= What to produce =
Without altering anything, output the material below.

= Entries provided =

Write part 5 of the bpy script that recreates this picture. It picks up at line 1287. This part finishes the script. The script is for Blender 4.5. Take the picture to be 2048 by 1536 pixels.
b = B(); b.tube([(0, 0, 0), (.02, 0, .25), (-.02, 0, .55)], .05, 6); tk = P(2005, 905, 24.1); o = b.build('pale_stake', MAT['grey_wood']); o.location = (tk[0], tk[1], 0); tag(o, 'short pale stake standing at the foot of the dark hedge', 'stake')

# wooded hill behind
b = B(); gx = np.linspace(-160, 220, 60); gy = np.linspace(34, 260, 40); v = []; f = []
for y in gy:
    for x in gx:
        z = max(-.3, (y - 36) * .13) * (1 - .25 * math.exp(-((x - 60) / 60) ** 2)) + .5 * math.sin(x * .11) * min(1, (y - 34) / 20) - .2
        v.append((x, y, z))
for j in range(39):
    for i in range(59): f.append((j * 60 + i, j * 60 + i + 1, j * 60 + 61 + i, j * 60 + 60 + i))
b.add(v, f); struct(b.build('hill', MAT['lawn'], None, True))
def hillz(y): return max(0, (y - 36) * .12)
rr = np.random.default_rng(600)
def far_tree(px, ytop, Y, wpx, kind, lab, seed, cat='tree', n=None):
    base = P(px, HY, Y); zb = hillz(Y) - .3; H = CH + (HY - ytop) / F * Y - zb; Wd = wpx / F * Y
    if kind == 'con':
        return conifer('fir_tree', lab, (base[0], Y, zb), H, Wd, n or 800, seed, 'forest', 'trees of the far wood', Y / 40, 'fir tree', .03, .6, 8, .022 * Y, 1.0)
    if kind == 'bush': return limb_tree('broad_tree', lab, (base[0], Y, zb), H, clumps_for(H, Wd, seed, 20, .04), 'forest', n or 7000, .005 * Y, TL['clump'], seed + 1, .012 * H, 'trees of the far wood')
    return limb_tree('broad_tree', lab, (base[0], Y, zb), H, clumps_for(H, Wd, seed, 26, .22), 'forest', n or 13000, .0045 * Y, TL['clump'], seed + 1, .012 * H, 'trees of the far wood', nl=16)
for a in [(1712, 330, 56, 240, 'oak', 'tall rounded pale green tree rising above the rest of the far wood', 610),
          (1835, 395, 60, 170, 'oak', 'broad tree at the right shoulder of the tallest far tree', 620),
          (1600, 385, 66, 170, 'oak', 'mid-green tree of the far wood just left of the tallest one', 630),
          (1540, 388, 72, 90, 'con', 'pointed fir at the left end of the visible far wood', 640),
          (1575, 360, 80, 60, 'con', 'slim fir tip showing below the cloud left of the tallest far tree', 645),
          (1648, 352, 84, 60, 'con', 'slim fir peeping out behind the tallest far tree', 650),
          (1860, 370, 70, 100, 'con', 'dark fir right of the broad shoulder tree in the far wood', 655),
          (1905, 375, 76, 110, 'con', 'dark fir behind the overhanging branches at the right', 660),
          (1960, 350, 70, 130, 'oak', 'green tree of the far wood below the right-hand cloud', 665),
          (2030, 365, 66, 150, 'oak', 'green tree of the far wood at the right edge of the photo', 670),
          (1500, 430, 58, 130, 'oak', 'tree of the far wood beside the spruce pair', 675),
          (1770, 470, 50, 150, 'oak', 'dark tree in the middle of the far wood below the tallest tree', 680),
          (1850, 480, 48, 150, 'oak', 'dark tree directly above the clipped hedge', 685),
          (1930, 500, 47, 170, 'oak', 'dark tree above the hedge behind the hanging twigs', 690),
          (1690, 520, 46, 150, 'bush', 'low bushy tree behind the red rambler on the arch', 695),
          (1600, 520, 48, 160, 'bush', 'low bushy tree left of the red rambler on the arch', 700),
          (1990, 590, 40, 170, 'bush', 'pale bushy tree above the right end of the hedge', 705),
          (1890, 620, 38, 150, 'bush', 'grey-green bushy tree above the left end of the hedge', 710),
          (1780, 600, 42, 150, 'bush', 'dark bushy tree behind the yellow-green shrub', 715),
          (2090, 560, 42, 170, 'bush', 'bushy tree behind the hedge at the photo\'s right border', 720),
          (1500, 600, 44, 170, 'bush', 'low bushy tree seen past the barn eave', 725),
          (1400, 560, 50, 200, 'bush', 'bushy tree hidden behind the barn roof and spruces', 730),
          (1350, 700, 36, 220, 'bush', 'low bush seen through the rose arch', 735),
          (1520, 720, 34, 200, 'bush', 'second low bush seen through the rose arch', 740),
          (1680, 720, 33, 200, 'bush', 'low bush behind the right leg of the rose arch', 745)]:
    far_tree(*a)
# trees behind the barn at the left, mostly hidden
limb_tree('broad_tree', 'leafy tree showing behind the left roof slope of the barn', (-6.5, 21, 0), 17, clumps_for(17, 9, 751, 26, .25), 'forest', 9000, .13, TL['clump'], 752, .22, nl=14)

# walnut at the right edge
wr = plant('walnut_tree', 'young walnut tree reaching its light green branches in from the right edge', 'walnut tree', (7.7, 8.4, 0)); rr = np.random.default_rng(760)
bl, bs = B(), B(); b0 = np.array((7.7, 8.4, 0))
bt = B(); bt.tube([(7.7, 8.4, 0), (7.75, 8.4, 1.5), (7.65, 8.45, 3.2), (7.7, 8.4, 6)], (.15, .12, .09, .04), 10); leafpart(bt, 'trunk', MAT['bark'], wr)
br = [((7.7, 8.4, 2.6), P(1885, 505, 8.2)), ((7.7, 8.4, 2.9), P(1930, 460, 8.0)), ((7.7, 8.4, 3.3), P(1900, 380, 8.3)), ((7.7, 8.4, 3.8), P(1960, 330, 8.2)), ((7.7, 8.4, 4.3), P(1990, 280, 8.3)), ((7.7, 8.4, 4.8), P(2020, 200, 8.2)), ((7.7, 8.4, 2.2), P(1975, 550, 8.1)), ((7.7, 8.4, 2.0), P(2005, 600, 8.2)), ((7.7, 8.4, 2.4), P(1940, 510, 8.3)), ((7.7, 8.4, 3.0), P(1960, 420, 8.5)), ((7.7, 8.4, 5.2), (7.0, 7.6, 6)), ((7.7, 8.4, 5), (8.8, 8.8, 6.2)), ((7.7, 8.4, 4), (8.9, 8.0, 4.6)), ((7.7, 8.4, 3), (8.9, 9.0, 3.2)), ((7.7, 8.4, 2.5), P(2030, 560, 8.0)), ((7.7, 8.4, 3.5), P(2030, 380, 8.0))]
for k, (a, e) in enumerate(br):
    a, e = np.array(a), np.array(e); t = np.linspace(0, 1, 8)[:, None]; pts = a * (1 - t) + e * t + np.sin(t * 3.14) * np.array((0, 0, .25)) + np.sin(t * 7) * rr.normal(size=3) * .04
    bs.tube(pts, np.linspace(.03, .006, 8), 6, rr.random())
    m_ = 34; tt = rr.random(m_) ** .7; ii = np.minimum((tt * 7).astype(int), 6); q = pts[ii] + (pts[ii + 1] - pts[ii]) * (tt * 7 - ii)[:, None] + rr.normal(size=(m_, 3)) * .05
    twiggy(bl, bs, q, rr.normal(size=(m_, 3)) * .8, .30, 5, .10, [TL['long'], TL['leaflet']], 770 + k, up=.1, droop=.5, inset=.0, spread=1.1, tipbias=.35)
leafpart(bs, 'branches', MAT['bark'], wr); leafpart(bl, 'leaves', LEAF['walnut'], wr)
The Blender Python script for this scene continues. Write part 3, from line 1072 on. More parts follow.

= Full output =
Write part 5 of the bpy script that recreates this picture. It picks up at line 1287. This part finishes the script. The script is for Blender 4.5. Take the picture to be 2048 by 1536 pixels.
b = B(); b.tube([(0, 0, 0), (.02, 0, .25), (-.02, 0, .55)], .05, 6); tk = P(2005, 905, 24.1); o = b.build('pale_stake', MAT['grey_wood']); o.location = (tk[0], tk[1], 0); tag(o, 'short pale stake standing at the foot of the dark hedge', 'stake')

# wooded hill behind
b = B(); gx = np.linspace(-160, 220, 60); gy = np.linspace(34, 260, 40); v = []; f = []
for y in gy:
    for x in gx:
        z = max(-.3, (y - 36) * .13) * (1 - .25 * math.exp(-((x - 60) / 60) ** 2)) + .5 * math.sin(x * .11) * min(1, (y - 34) / 20) - .2
        v.append((x, y, z))
for j in range(39):
    for i in range(59): f.append((j * 60 + i, j * 60 + i + 1, j * 60 + 61 + i, j * 60 + 60 + i))
b.add(v, f); struct(b.build('hill', MAT['lawn'], None, True))
def hillz(y): return max(0, (y - 36) * .12)
rr = np.random.default_rng(600)
def far_tree(px, ytop, Y, wpx, kind, lab, seed, cat='tree', n=None):
    base = P(px, HY, Y); zb = hillz(Y) - .3; H = CH + (HY - ytop) / F * Y - zb; Wd = wpx / F * Y
    if kind == 'con':
        return conifer('fir_tree', lab, (base[0], Y, zb), H, Wd, n or 800, seed, 'forest', 'trees of the far wood', Y / 40, 'fir tree', .03, .6, 8, .022 * Y, 1.0)
    if kind == 'bush': return limb_tree('broad_tree', lab, (base[0], Y, zb), H, clumps_for(H, Wd, seed, 20, .04), 'forest', n or 7000, .005 * Y, TL['clump'], seed + 1, .012 * H, 'trees of the far wood')
    return limb_tree('broad_tree', lab, (base[0], Y, zb), H, clumps_for(H, Wd, seed, 26, .22), 'forest', n or 13000, .0045 * Y, TL['clump'], seed + 1, .012 * H, 'trees of the far wood', nl=16)
for a in [(1712, 330, 56, 240, 'oak', 'tall rounded pale green tree rising above the rest of the far wood', 610),
          (1835, 395, 60, 170, 'oak', 'broad tree at the right shoulder of the tallest far tree', 620),
          (1600, 385, 66, 170, 'oak', 'mid-green tree of the far wood just left of the tallest one', 630),
          (1540, 388, 72, 90, 'con', 'pointed fir at the left end of the visible far wood', 640),
          (1575, 360, 80, 60, 'con', 'slim fir tip showing below the cloud left of the tallest far tree', 645),
          (1648, 352, 84, 60, 'con', 'slim fir peeping out behind the tallest far tree', 650),
          (1860, 370, 70, 100, 'con', 'dark fir right of the broad shoulder tree in the far wood', 655),
          (1905, 375, 76, 110, 'con', 'dark fir behind the overhanging branches at the right', 660),
          (1960, 350, 70, 130, 'oak', 'green tree of the far wood below the right-hand cloud', 665),
          (2030, 365, 66, 150, 'oak', 'green tree of the far wood at the right edge of the photo', 670),
          (1500, 430, 58, 130, 'oak', 'tree of the far wood beside the spruce pair', 675),
          (1770, 470, 50, 150, 'oak', 'dark tree in the middle of the far wood below the tallest tree', 680),
          (1850, 480, 48, 150, 'oak', 'dark tree directly above the clipped hedge', 685),
          (1930, 500, 47, 170, 'oak', 'dark tree above the hedge behind the hanging twigs', 690),
          (1690, 520, 46, 150, 'bush', 'low bushy tree behind the red rambler on the arch', 695),
          (1600, 520, 48, 160, 'bush', 'low bushy tree left of the red rambler on the arch', 700),
          (1990, 590, 40, 170, 'bush', 'pale bushy tree above the right end of the hedge', 705),
          (1890, 620, 38, 150, 'bush', 'grey-green bushy tree above the left end of the hedge', 710),
          (1780, 600, 42, 150, 'bush', 'dark bushy tree behind the yellow-green shrub', 715),
          (2090, 560, 42, 170, 'bush', 'bushy tree behind the hedge at the photo\'s right border', 720),
          (1500, 600, 44, 170, 'bush', 'low bushy tree seen past the barn eave', 725),
          (1400, 560, 50, 200, 'bush', 'bushy tree hidden behind the barn roof and spruces', 730),
          (1350, 700, 36, 220, 'bush', 'low bush seen through the rose arch', 735),
          (1520, 720, 34, 200, 'bush', 'second low bush seen through the rose arch', 740),
          (1680, 720, 33, 200, 'bush', 'low bush behind the right leg of the rose arch', 745)]:
    far_tree(*a)
# trees behind the barn at the left, mostly hidden
limb_tree('broad_tree', 'leafy tree showing behind the left roof slope of the barn', (-6.5, 21, 0), 17, clumps_for(17, 9, 751, 26, .25), 'forest', 9000, .13, TL['clump'], 752, .22, nl=14)

# walnut at the right edge
wr = plant('walnut_tree', 'young walnut tree reaching its light green branches in from the right edge', 'walnut tree', (7.7, 8.4, 0)); rr = np.random.default_rng(760)
bl, bs = B(), B(); b0 = np.array((7.7, 8.4, 0))
bt = B(); bt.tube([(7.7, 8.4, 0), (7.75, 8.4, 1.5), (7.65, 8.45, 3.2), (7.7, 8.4, 6)], (.15, .12, .09, .04), 10); leafpart(bt, 'trunk', MAT['bark'], wr)
br = [((7.7, 8.4, 2.6), P(1885, 505, 8.2)), ((7.7, 8.4, 2.9), P(1930, 460, 8.0)), ((7.7, 8.4, 3.3), P(1900, 380, 8.3)), ((7.7, 8.4, 3.8), P(1960, 330, 8.2)), ((7.7, 8.4, 4.3), P(1990, 280, 8.3)), ((7.7, 8.4, 4.8), P(2020, 200, 8.2)), ((7.7, 8.4, 2.2), P(1975, 550, 8.1)), ((7.7, 8.4, 2.0), P(2005, 600, 8.2)), ((7.7, 8.4, 2.4), P(1940, 510, 8.3)), ((7.7, 8.4, 3.0), P(1960, 420, 8.5)), ((7.7, 8.4, 5.2), (7.0, 7.6, 6)), ((7.7, 8.4, 5), (8.8, 8.8, 6.2)), ((7.7, 8.4, 4), (8.9, 8.0, 4.6)), ((7.7, 8.4, 3), (8.9, 9.0, 3.2)), ((7.7, 8.4, 2.5), P(2030, 560, 8.0)), ((7.7, 8.4, 3.5), P(2030, 380, 8.0))]
for k, (a, e) in enumerate(br):
    a, e = np.array(a), np.array(e); t = np.linspace(0, 1, 8)[:, None]; pts = a * (1 - t) + e * t + np.sin(t * 3.14) * np.array((0, 0, .25)) + np.sin(t * 7) * rr.normal(size=3) * .04
    bs.tube(pts, np.linspace(.03, .006, 8), 6, rr.random())
    m_ = 34; tt = rr.random(m_) ** .7; ii = np.minimum((tt * 7).astype(int), 6); q = pts[ii] + (pts[ii + 1] - pts[ii]) * (tt * 7 - ii)[:, None] + rr.normal(size=(m_, 3)) * .05
    twiggy(bl, bs, q, rr.normal(size=(m_, 3)) * .8, .30, 5, .10, [TL['long'], TL['leaflet']], 770 + k, up=.1, droop=.5, inset=.0, spread=1.1, tipbias=.35)
leafpart(bs, 'branches', MAT['bark'], wr); leafpart(bl, 'leaves', LEAF['walnut'], wr)
The Blender Python script for this scene continues. Write part 3, from line 1072 on. More parts follow.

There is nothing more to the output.